Thursday, August 20, 2009

Empty Nest

So here I sit. I've just hugged my daughter goodbye as she is heading off on her very first beach vacation with just her friends...no adults. Pardon me, my daughter very quickly reminded me that SHE is and adult and so are all of her friends that are going since each one of them is at least 18 years old. I said, "you know what I mean!" and she snapped back, "Momma, I'm a big girl, I can do it myself!". Man, does that bring back memories! She has always been so independent. I remember when she was only 2 years old and pulling all of her clothes out of her dresser drawers trying to decide what she wanted to wear. Then I'd try to help her dress...she was only 2 you know!...but she would get very upset with me and say, "Momma, I'm a big girl, I can do it myself!" Only in not so clear words. It was actually more like: 'Momma, I a bid dirl, I tan do it myseff!' But, you get my point anyway, right? Wow, how time flies! Part of me is so very proud, but the other part of me just wants to sit down and boohoo for days! She still lives at home, so its not like 'empty nest syndrome' yet, but then again it still is. I think 'empty nest syndrome' is not just the empty house, or emptiness you feel when one of your children grows up and leaves. I believe "empty nest" can occur when our children are still at home...it's really the letting go, the pulling away that our children do when they get to a certain point in their young adult life. That 'pulling away', no longer so needing of their parents is what causes the empty nest feeling in our hearts. We've spent so many years with our whole world revolving around our children...running, going, and doing for them...but now they no longer need us. They are quite capable on their own. And that's what we want when we are raising and teaching them...we want them to grow up to be independent, self-reliant, respectful and respectable adults, and we're proud of them for it.

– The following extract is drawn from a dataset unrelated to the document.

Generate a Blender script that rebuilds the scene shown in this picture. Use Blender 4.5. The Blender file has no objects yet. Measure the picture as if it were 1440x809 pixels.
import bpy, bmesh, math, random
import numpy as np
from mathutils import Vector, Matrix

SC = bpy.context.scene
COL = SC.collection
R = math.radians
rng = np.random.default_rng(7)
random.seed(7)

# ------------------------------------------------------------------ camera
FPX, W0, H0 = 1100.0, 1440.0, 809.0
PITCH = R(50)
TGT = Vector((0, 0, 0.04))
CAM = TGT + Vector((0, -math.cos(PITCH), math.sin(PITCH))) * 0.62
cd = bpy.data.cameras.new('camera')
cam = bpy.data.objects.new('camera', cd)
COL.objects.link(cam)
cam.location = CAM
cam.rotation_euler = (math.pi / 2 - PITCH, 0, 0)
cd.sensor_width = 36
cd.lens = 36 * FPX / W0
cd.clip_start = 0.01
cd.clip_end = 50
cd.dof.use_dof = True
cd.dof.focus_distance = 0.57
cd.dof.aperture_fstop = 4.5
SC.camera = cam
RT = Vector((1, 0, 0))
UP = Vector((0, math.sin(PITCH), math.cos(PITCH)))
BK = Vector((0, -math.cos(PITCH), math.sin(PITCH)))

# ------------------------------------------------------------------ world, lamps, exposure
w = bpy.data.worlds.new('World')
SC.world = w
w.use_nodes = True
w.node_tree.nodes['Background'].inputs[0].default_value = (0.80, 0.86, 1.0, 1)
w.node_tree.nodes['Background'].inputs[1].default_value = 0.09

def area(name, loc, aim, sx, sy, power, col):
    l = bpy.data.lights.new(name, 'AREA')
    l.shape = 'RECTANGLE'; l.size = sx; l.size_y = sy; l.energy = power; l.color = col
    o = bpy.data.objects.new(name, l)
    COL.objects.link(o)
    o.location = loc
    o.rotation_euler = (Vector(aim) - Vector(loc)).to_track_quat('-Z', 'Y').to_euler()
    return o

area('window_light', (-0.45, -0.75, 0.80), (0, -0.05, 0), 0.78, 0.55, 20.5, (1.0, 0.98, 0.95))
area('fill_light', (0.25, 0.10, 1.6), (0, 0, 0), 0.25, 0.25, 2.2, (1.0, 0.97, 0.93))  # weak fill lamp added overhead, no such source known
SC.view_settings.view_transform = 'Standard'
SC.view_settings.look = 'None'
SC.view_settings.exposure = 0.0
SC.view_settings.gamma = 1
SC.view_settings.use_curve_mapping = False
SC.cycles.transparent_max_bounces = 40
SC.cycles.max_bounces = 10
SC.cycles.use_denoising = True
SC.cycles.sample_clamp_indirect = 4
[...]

However, it doesn't make the letting go, or the feeling of uselessness we get when they no longer need us go away any easier or faster. It's just the start of the next phase of each of our lives. I suppose it will get easier in time, just as all change does, but I'm thinking a hobby or something would do me really good right now. If I don't find things to do for and by myself, I'll try to put all of my attention to my 15 year old son...and that would positively smother him! Guess I better figure out something else to keep me occupied. I'll keep you posted!